Quelques mètres plus loin, un amas de gravats se dresse à l'entrée d'un immeuble dévasté par les combats. Les jihadistes s'en servaient comme "Diwan al-Zakat" ou centre des impôts, explique un habitant.

A l'intérieur, s'y trouvent de vieux documents, dont une liste de taxes imposées par l'EI à des produits agricoles.

"Emportez-les avec vous, nous ne voulons plus de cela ici", lance à l'AFP le maire de Hajine.

A quelques pas de là, des rangées de fauteuils blancs, cassés et à terre, jouxtent un mur.

C'est là que les jihadistes diffusaient en plein air des films de propagande pour attirer de nouvelles recrues, raconte Hayes al-Cheikh, un résident récemment rentré à Hajine.

Sur une place se dressent trois poteaux: c'est ici que les personnes reconnues coupables de crimes aux yeux des jihadistes étaient suspendues avant d'être lapidées ou tuées par balle, selon des habitants.

Les cadavres y restaient accrochés au moins trois jours, racontent-ils.

- "C'est fini" -

L'EI avait également converti certaines maisons en centres de détention.
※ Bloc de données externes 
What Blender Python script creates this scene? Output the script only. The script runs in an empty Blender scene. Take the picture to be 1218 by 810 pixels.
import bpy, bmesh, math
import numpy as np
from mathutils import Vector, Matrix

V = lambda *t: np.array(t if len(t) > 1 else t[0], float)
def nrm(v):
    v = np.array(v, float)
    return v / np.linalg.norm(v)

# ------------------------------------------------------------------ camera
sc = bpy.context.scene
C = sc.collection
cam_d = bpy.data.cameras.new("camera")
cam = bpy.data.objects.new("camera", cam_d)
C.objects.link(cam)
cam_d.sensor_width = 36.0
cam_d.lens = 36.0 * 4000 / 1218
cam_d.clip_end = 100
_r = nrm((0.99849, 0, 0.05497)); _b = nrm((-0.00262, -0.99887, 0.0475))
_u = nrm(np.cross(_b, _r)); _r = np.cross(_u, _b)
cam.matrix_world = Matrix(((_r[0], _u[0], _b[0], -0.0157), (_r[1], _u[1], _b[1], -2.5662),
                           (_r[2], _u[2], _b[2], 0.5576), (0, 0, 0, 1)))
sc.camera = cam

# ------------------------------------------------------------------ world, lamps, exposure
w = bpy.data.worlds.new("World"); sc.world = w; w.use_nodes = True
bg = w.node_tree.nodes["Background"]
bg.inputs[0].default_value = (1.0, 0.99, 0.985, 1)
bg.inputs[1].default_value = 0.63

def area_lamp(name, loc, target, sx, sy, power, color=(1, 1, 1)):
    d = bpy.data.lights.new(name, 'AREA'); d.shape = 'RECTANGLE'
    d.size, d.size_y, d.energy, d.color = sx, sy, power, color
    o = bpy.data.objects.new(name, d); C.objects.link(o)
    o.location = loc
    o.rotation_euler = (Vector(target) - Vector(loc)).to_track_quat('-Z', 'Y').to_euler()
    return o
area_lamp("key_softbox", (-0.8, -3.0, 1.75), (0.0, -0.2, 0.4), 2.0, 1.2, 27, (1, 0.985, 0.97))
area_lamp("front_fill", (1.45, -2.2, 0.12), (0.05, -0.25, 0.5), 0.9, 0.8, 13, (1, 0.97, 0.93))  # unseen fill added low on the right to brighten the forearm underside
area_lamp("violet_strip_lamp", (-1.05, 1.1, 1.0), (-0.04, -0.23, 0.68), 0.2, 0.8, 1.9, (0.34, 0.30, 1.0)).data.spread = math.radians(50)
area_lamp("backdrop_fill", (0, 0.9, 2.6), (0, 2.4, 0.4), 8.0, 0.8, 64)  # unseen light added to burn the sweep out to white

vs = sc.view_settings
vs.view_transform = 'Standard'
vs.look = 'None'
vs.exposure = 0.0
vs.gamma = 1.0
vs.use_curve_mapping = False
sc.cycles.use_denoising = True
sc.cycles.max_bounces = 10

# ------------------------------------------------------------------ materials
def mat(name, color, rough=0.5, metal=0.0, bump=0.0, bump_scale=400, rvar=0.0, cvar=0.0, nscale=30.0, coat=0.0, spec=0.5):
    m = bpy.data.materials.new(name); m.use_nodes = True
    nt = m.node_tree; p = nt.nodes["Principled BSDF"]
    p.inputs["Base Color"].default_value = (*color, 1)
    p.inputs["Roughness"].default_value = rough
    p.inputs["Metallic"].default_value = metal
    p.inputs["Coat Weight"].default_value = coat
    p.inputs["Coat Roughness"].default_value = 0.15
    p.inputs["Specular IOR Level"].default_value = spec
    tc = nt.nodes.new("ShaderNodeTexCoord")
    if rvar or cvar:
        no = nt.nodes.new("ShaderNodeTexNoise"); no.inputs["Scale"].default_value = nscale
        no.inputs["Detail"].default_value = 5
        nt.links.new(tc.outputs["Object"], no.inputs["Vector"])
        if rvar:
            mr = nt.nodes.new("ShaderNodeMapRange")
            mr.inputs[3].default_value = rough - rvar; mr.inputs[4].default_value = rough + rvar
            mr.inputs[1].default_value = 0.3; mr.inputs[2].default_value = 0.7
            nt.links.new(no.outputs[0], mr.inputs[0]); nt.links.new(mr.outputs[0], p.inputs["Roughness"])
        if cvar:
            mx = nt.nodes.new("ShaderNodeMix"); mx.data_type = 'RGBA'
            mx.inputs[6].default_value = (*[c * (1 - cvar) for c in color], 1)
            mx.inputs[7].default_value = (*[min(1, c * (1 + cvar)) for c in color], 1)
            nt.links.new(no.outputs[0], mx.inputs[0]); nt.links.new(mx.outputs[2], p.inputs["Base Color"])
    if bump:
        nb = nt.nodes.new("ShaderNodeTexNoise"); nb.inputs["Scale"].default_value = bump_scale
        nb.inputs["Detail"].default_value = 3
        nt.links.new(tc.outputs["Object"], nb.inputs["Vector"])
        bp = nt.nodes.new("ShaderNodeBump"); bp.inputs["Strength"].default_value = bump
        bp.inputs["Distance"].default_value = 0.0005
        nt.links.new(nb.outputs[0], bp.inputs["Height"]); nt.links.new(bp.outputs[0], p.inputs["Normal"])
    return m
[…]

Dans l'une d'elles, des barreaux ont été fixés à chaque fenêtre.

Autres traces du passage des jihadistes: des listes de noms de jihadistes, les bataillons auxquels ils appartenaient et le nombre de leurs enfants et de leurs épouses. Ou encore des cartes militaires confectionnées par l'EI pour ses combattants et des pièces de monnaie en cuivre portant l'inscription "L'Etat islamique, un califat sur la lignée de la prophétie", en référence au prophète Mahomet.

Après avoir conquis de larges pans de territoires en Irak et en Syrie en 2014, y appliquant son interprétation ultraradicale de la loi islamique, l'EI a vu son "califat" se réduire comme peau de chagrin ces deux dernières années.
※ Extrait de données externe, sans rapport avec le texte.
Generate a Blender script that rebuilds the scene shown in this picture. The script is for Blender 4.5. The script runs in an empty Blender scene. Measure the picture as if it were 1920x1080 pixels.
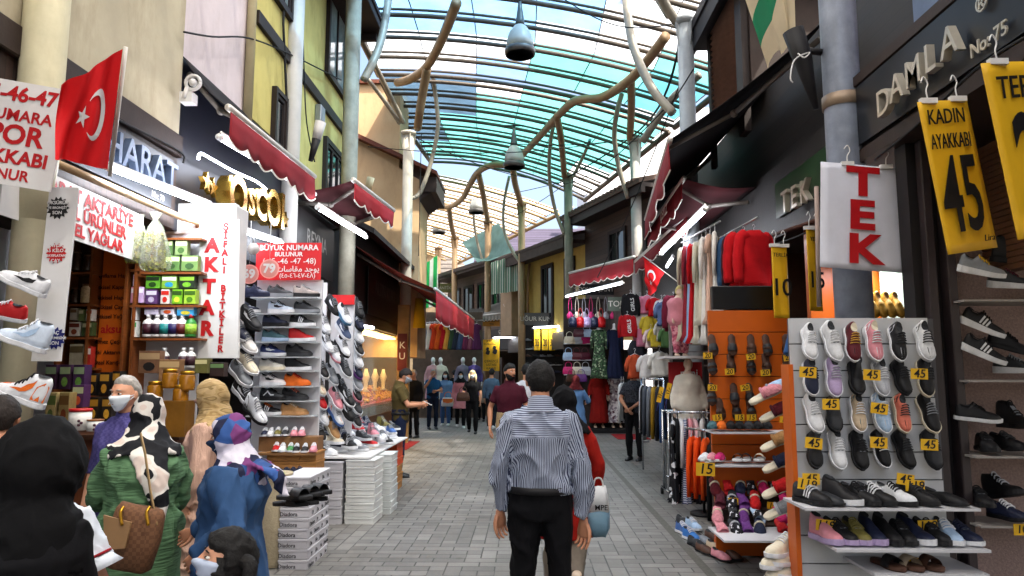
import bpy, math, random
from mathutils import Vector as V, Matrix, noise
R = math.radians
rnd = random.Random(11)
sc = bpy.context.scene
COL = sc.collection
# ---------------------------------------------------------------- camera, world, sun, exposure
FPX = 1350.0
PITCH = math.atan(160 / FPX)
YAW = math.atan(28 / FPX * math.cos(PITCH))
CH = 1.6
cam_data = bpy.data.cameras.new('camera')
cam_data.sensor_width = 36
cam_data.lens = 36 * FPX / 1920
cam_data.clip_start = 0.05
cam_data.clip_end = 3000
cam = bpy.data.objects.new('camera', cam_data)
COL.objects.link(cam)
cam.location = (0, 0, CH)
cam.rotation_euler = (math.pi / 2 + PITCH, 0, YAW)
sc.camera = cam
SUN_EL, SUN_AZ = 56.0, 128.0      # azimuth measured clockwise from +Y (down the street)
world = bpy.data.worlds.new('World')
sc.world = world
world.use_nodes = True
nt = world.node_tree
sky = nt.nodes.new('ShaderNodeTexSky')
sky.sky_type = 'NISHITA'
sky.sun_disc = False
sky.sun_elevation = R(SUN_EL)
sky.sun_rotation = R(SUN_AZ)
sky.air_density = 1.0
sky.dust_density = 7.0
sky.ozone_density = 1.0
nt.links.new(sky.outputs[0], nt.nodes['Background'].inputs[0])
nt.nodes['Background'].inputs[1].default_value = 0.15
sun_data = bpy.data.lights.new('sun', 'SUN')
sun_data.energy = 3.6
sun_data.angle = R(0.6)
sun_data.color = (1.0, 0.93, 0.82)
sun = bpy.data.objects.new('sun', sun_data)
COL.objects.link(sun)
sd = V((math.sin(R(SUN_AZ)) * math.cos(R(SUN_EL)), math.cos(R(SUN_AZ)) * math.cos(R(SUN_EL)), math.sin(R(SUN_EL))))
sun.rotation_euler = sd.to_track_quat('Z', 'Y').to_euler()
sun.location = sd * 60
vs = sc.view_settings
vs.view_transform = 'Standard'
vs.look = 'None'
vs.gamma = 1
vs.use_curve_mapping = False
vs.exposure = 1.75
sc.render.engine = 'CYCLES'
cy = sc.cycles
cy.use_denoising = True
cy.max_bounces = 7
cy.diffuse_bounces = 4
cy.glossy_bounces = 2
cy.transmission_bounces = 3
cy.transparent_max_bounces = 14
cy.caustics_reflective = False
cy.caustics_refractive = False
cy.sample_clamp_indirect = 6
def ray(px, py):
 x = (px - 960) / FPX
 y = -(py - 540) / FPX
 d = (x, math.cos(PITCH) - math.sin(PITCH) * y, math.sin(PITCH) + math.cos(PITCH) * y)
 c, s = math.cos(YAW), math.sin(YAW)
 return V((c * d[0] - s * d[1], s * d[0] + c * d[1], d[2]))
def at(px, py, Y):
 d = ray(px, py)
 return d * (Y / d.y) + V((0, 0, CH))
def atX(px, py, X):
 d = ray(px, py)
 return d * (X / d.x) + V((0, 0, CH))
def gr(px, py, z=0):
 d = ray(px, py)
 return d * ((z - CH) / d.z) + V((0, 0, CH))
# ---------------------------------------------------------------- materials
def lin(h, k=1.0):
 if not isinstance(h, str):
  return (h[0] * k, h[1] * k, h[2] * k, 1)
 h = h.lstrip('#')
 o = []
 for i in (0, 2, 4):
  c = int(h[i:i + 2], 16) / 255
  c = c / 12.92 if c <= .04045 else ((c + .055) / 1.055) ** 2.4
  o.append(c * k)
 return (*o, 1)
MATS = {}
def newmat(name):
 m = bpy.data.materials.new(name)
 m.use_nodes = True
 n = m.node_tree.nodes
 return m, n, m.node_tree.links, n['Principled BSDF']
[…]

En Syrie, quelques centaines de jihadistes sont désormais retranchés dans une poignée de hameaux au sud de Hajine.

A l'entrée du principal marché de la localité, Chab Turki Al-Ayech montre du doigt l'une des mosquées de l'ex-bastion jihadiste.
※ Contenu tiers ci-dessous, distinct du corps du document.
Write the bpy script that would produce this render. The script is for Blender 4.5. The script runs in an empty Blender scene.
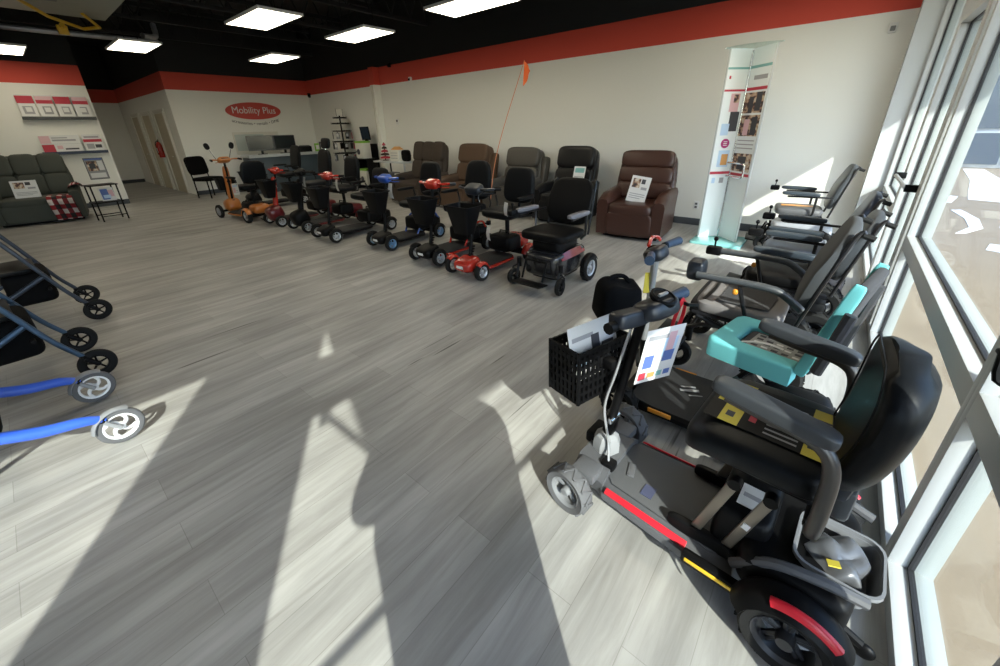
import bpy, bmesh, math, random
from mathutils import Vector as V, Matrix, Euler
random.seed(7)
PI = math.pi
C = bpy.context.scene.collection
S = bpy.context.scene

# ------------------------------------------------------------------ materials
MATS = {}
def mat(name, col, rough=.5, metal=0., bump=0., bscale=200., vary=0., vscale=3., coat=0., emit=None, spec=.5):
    if name in MATS: return MATS[name]
    m = bpy.data.materials.new(name); m.use_nodes = True
    nt = m.node_tree; N = nt.nodes; L = nt.links
    b = N['Principled BSDF']
    b.inputs['Base Color'].default_value = (*col, 1)
    b.inputs['Roughness'].default_value = rough
    b.inputs['Metallic'].default_value = metal
    b.inputs['Specular IOR Level'].default_value = spec
    if coat: b.inputs['Coat Weight'].default_value = coat; b.inputs['Coat Roughness'].default_value = .12
    if emit:
        b.inputs['Emission Color'].default_value = (*emit[:3], 1); b.inputs['Emission Strength'].default_value = emit[3]
    tc = N.new('ShaderNodeTexCoord')
    if vary:
        n = N.new('ShaderNodeTexNoise'); n.inputs['Scale'].default_value = vscale; n.inputs['Detail'].default_value = 4
        L.new(tc.outputs['Object'], n.inputs['Vector'])
        mx = N.new('ShaderNodeMix'); mx.data_type = 'RGBA'
        mx.inputs[6].default_value = (*[c*(1-vary) for c in col], 1)
        mx.inputs[7].default_value = (*[min(1, c*(1+vary)) for c in col], 1)
        L.new(n.outputs['Fac'], mx.inputs[0]); L.new(mx.outputs[2], b.inputs['Base Color'])
    if bump:
        n2 = N.new('ShaderNodeTexNoise'); n2.inputs['Scale'].default_value = bscale; n2.inputs['Detail'].default_value = 3
        L.new(tc.outputs['Object'], n2.inputs['Vector'])
        bp = N.new('ShaderNodeBump'); bp.inputs['Strength'].default_value = bump; bp.inputs['Distance'].default_value = .004
        L.new(n2.outputs['Fac'], bp.inputs['Height']); L.new(bp.outputs['Normal'], b.inputs['Normal'])
    MATS[name] = m
    return m

def floor_mat():
    m = bpy.data.materials.new('grey_wood_planks'); m.use_nodes = True
    nt = m.node_tree; N = nt.nodes; L = nt.links; b = N['Principled BSDF']
    geo = N.new('ShaderNodeNewGeometry')
    br = N.new('ShaderNodeTexBrick')
    br.inputs['Scale'].default_value = 1.0
    br.inputs['Brick Width'].default_value = 1.22; br.inputs['Row Height'].default_value = .182
    br.inputs['Mortar Size'].default_value = .0012; br.inputs['Mortar Smooth'].default_value = .2
    br.inputs['Bias'].default_value = 0
    br.offset = .37; br.offset_frequency = 2
    br.inputs['Color1'].default_value = (.325, .322, .315, 1); br.inputs['Color2'].default_value = (.395, .393, .385, 1)
    br.inputs['Mortar'].default_value = (.25, .245, .235, 1)
    L.new(geo.outputs['Position'], br.inputs['Vector'])
    mp = N.new('ShaderNodeMapping'); mp.inputs['Scale'].default_value = (1.1, 13, 1)
    L.new(geo.outputs['Position'], mp.inputs['Vector'])
    n1 = N.new('ShaderNodeTexNoise'); n1.inputs['Scale'].default_value = 1.6; n1.inputs['Detail'].default_value = 8; n1.inputs['Roughness'].default_value = .65; n1.inputs['Distortion'].default_value = .6
    L.new(mp.outputs['Vector'], n1.inputs['Vector'])
    mp2 = N.new('ShaderNodeMapping'); mp2.inputs['Scale'].default_value = (.7, 4, 1)
    L.new(geo.outputs['Position'], mp2.inputs['Vector'])
    n2 = N.new('ShaderNodeTexNoise'); n2.inputs['Scale'].default_value = 1.3; n2.inputs['Detail'].default_value = 4
    L.new(mp2.outputs['Vector'], n2.inputs['Vector'])
    cr = N.new('ShaderNodeValToRGB')
    cr.color_ramp.elements[0].position = .3; cr.color_ramp.elements[0].color = (.76, .75, .73, 1)
    cr.color_ramp.elements[1].position = .62; cr.color_ramp.elements[1].color = (1.07, 1.07, 1.06, 1)
    L.new(n1.outputs['Fac'], cr.inputs['Fac'])
    mu = N.new('ShaderNodeMix'); mu.data_type = 'RGBA'; mu.blend_type = 'MULTIPLY'; mu.inputs[0].default_value = 1
    L.new(br.outputs['Color'], mu.inputs[6]); L.new(cr.outputs['Color'], mu.inputs[7])
    cr2 = N.new('ShaderNodeValToRGB')
    cr2.color_ramp.elements[0].position = .35; cr2.color_ramp.elements[0].color = (.8, .79, .78, 1)
    cr2.color_ramp.elements[1].position = .65; cr2.color_ramp.elements[1].color = (1.15, 1.14, 1.12, 1)
    L.new(n2.outputs['Fac'], cr2.inputs['Fac'])
    mu2 = N.new('ShaderNodeMix'); mu2.data_type = 'RGBA'; mu2.blend_type = 'MULTIPLY'; mu2.inputs[0].default_value = 1
    L.new(mu.outputs[2], mu2.inputs[6]); L.new(cr2.outputs['Color'], mu2.inputs[7])
    # dark cracks along the grain
    mp3 = N.new('ShaderNodeMapping'); mp3.inputs['Scale'].default_value = (.9, 22, 1)
    L.new(geo.outputs['Position'], mp3.inputs['Vector'])
    n3 = N.new('ShaderNodeTexNoise'); n3.inputs['Scale'].default_value = 1.0; n3.inputs['Detail'].default_value = 2; n3.inputs['Distortion'].default_value = .3
    L.new(mp3.outputs['Vector'], n3.inputs['Vector'])
    cr3 = N.new('ShaderNodeValToRGB')
    e = cr3.color_ramp.elements; e[0].position = .265; e[0].color = (.30, .29, .28, 1); e[1].position = .295; e[1].color = (1, 1, 1, 1)
    L.new(n3.outputs['Fac'], cr3.inputs['Fac'])
    mu3 = N.new('ShaderNodeMix'); mu3.data_type = 'RGBA'; mu3.blend_type = 'MULTIPLY'; mu3.inputs[0].default_value = 1
    L.new(mu2.outputs[2], mu3.inputs[6]); L.new(cr3.outputs['Color'], mu3.inputs[7])
    L.new(mu3.outputs[2], b.inputs['Base Color'])
    b.inputs['Roughness'].default_value = .42
    bp = N.new('ShaderNodeBump'); bp.inputs['Strength'].default_value = .15; bp.inputs['Distance'].default_value = .002
    L.new(n1.outputs['Fac'], bp.inputs['Height']); L.new(bp.outputs['Normal'], b.inputs['Normal'])
    return m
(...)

C'est ici qu'un dirigeant de l'EI avait un jour annoncé aux fidèles que "si Dieu le veut, nous allons conquérir le monde et dans un semaine nous prierons à Rome", raconte cet habitant à l'AFP.

Une semaine plus tard, l'homme "avait fui vers la Turquie ou l'Allemagne", ironise M. Ayech.

"Je ne m'attendais pas à ce qu'une organisation de cette taille perde" aussi rapidement, poursuit cet homme de 48 ans, qui dit avoir été arrêté cinq fois par les jihadistes.

Non loin de Hajine, Sami Abdel Hamid attend que les combattants des FDS se décident à le relâcher ou le garder s'il est suspecté d'être un combattant de l'EI.

Cet Irakien de 30 ans a récemment fui le village de Baghouz, aux périphéries duquel se trouve l'ultime réduit de l'EI. Pour lui, la défaite en Syrie de l'organisation est inéluctable.

"C'est fini. Il ne leur reste plus qu'une rue".